For whom?
For whom do I write? It is a question for any stenographer or hack, who takes up a pen, metaphorically. Usually, he will have a ready answer. Among the best I have heard is, “I write because they pay me.” It can be a job, like basket-weaving. Do it every day and you may get good at it. All you need is a supply of straw.
There are poets, and journalists. They write for different markets. I count the novelists with the journalists, as I have previously confessed. This is not to say there are no good ones, or that in moments they do not rise to the condition that only poetry can reach: that of fine art. Yet poets are also journalists at their very heights and depths, reporting, as Zbigniew Herbert said, from “the beseiged city.” Or Dante, celebrated journalist of the underground, from whom we were able to learn that Hell is full of bishops. (Few readers follow the rest of his journey — the upward portion.)

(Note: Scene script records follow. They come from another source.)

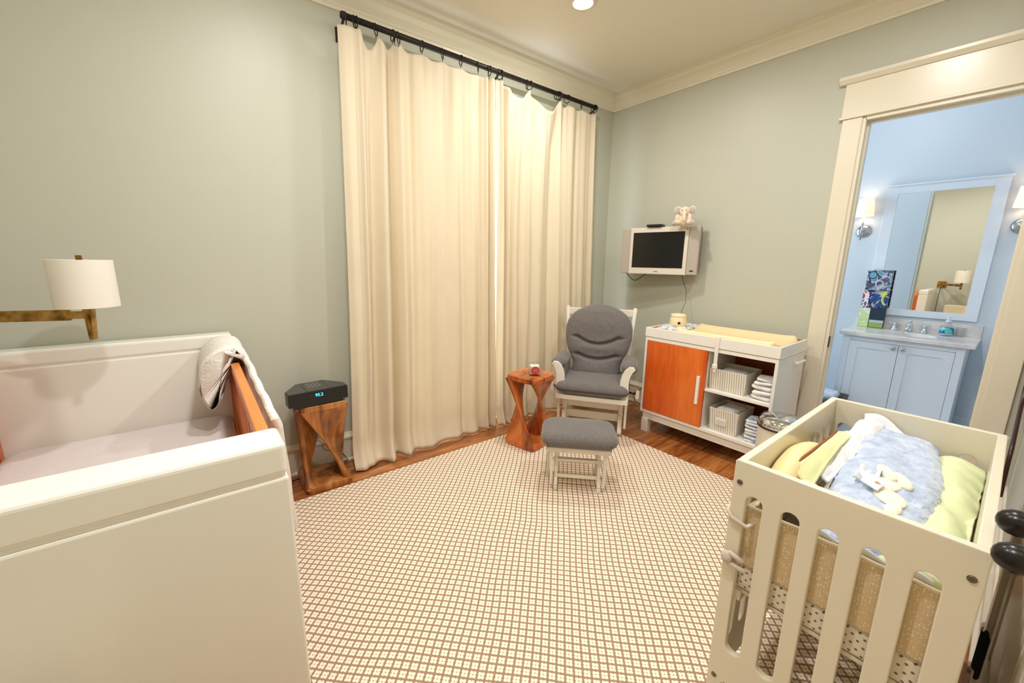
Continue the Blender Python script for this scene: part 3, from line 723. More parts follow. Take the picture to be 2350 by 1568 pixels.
mb = MB(); mb.tube([(-3.0, -0.05, 0.60), (-2.97, -0.03, 0.45), (-2.98, -0.035, 0.30), (-2.93, -0.04, 0.16), (-2.86, -0.035, 0.12), (-2.80, -0.04, 0.02), (-2.9, -0.04, 0.008), (-3.17, -0.10, 0.008), (-3.22, -0.28, 0.008), (-3.30, -0.33, 0.008)], 0.0035, 6)
tag(obj('power_cord', mb, M_black, smooth=True), 'thin black cord hanging behind the stool under the clock radio', 'cord')

#@@GLIDER
ang = math.atan2(-0.818, 0.575)
t = thing('gliding_chair', (-0.922, -0.705, 0.011), 'white framed gliding rocking chair with dark grey cushions in the corner', 'chair', rz=ang, local=True)
def sweep_rib(pts, w_, th, closed=False):
    """ribbon in the x-z plane following pts, th wide in-plane, w_ deep along y; pts (x,y,z,halfwidth)"""
    vs_ = []; N = len(pts)
    for i, (x, y, z, hw) in enumerate(pts):
        a = pts[max(i-1, 0)]; b_ = pts[min(i+1, N-1)]; tx, tz = b_[0]-a[0], b_[2]-a[2]; L = math.hypot(tx, tz) or 1
        nx, nz = -tz/L, tx/L
        vs_ += [(x+nx*hw, y-w_/2, z+nz*hw), (x-nx*hw, y-w_/2, z-nz*hw), (x-nx*hw, y+w_/2, z-nz*hw), (x+nx*hw, y+w_/2, z+nz*hw)]
    fs = [(i*4+k, i*4+(k+1) % 4, (i+1)*4+(k+1) % 4, (i+1)*4+k) for i in range(N-1) for k in range(4)]+[(0, 3, 2, 1), (4*N-4, 4*N-3, 4*N-2, 4*N-1)]
    return MB().add(vs_, fs)
# seat frame
mb = MB(); mb.box(-0.285, 0.285, -0.285, -0.255, 0.335, 0.375); mb.box(-0.285, 0.285, 0.17, 0.20, 0.335, 0.375); mb.box(-0.285, -0.255, -0.255, 0.17, 0.335, 0.375); mb.box(0.255, 0.285, -0.255, 0.17, 0.335, 0.375); mb.box(-0.255, 0.255, -0.24, 0.17, 0.35, 0.362)
obj('seat_frame', mb, M_glide, t, 0.006, local=True, seg=3)
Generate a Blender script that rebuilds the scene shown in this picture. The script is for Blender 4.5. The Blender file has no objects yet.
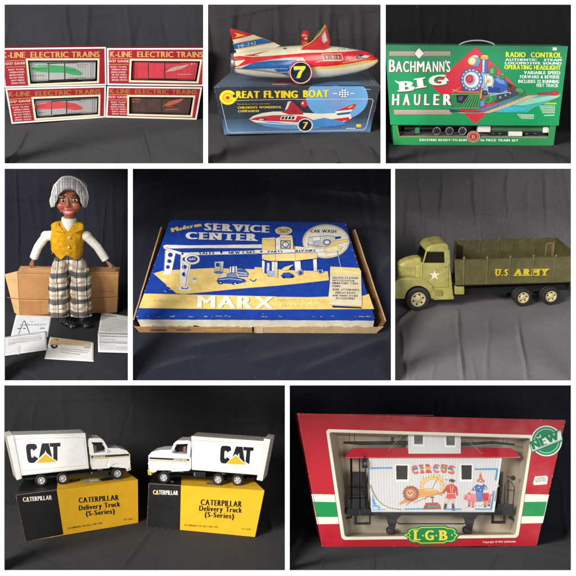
import bpy, bmesh, math, random
from mathutils import Vector, Matrix, noise
random.seed(7)
# one modelling unit = 2.5 mm; the camera stands 1000 units in front of the display front (plane Y = 0)
U = 0.0025
D = 1000.0
EPS = 0.0028
KL = 0.87          # light level the base colours are balanced for
scene = bpy.context.scene
COL = scene.collection
CAM = Vector((0, -D, 0))

def lin(c):
    out = []
    for v in c[:3]:
        v = v / 255.0
        v = v / 12.92 if v <= 0.04045 else ((v + 0.055) / 1.055) ** 2.4
        out.append(min(v * KL, 0.9))
    return (out[0], out[1], out[2], 1.0)

def ray(px, py):
    return Vector(((px - 288) / D, 1.0, (288 - py) / D))
def at(px, py, Y):
    return CAM + ray(px, py) * (D + Y)
def hit(px, py, p, n):
    r = ray(px, py)
    return CAM + r * ((p - CAM).dot(n) / r.dot(n))
def V(ox, oy, s):
    return lambda x, y: (ox + x / s, oy + y / s)
ID = lambda x, y: (x, y)

class Frame:
    """A thing's own axes: x along its front, y into depth, z up from what it stands on."""
    def __init__(self, pl, pr, up, org=None):
        x = (pr - pl).normalized()
        z = (up - x * up.dot(x)).normalized()
        y = z.cross(x)
        self.o = (pl + pr) / 2 if org is None else org
        self.x, self.y, self.z = x, y, z
        self.m = Matrix((x, y, z)).transposed().to_4x4()
        self.m.translation = self.o
        self.inv = self.m.inverted()
    def L(self, p): return self.inv @ p
    def W(self, p): return self.m @ Vector(p)
    def fy(self, px, py, y=0.0): return self.L(hit(px, py, self.o + self.y * y, self.y))
    def fz(self, px, py, z=0.0): return self.L(hit(px, py, self.o + self.z * z, self.z))
    def fx(self, px, py, x=0.0): return self.L(hit(px, py, self.o + self.x * x, self.x))

def proj(p):
    return (288 + p.x/(D+p.y)*D, 288 - p.z/(D+p.y)*D)

def inpoly(x, y, P):
    r = False; n = len(P)
    for i in range(n):
        (x1, y1), (x2, y2) = P[i], P[(i+1) % n]
        if (y1 > y) != (y2 > y) and x < (x2-x1)*(y-y1)/(y2-y1)+x1: r = not r
    return r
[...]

Art may happen anywhere, like murder. It is shocking, though the crowd turns away. They’ve seen murders before, they want something better. And while it is true that art, “creation,” is the opposite of murder, they think they’ve seen that, too.
Do not speak to us of the greatness of poetry,
Of the torches wisping in the underground,
Of the structure of vaults upon a point of light. …
Day is desire and night is sleep. …
So wrote Wallace Stevens, who told us in prose that, time and again, we are told that poets must not write for an elite. But no, he says, they must do so. The poet must write for a gallery of his own, “if there are enough of his own to fill a gallery.”
This has nought to do with poetry, in itself, but with the manner of address. There are those who write for “the people,” and they are plentifully available to the people, on the Web. And there are those who write, like teenage girls keeping diaries, only for their friends. Please, God: keep me in the latter category.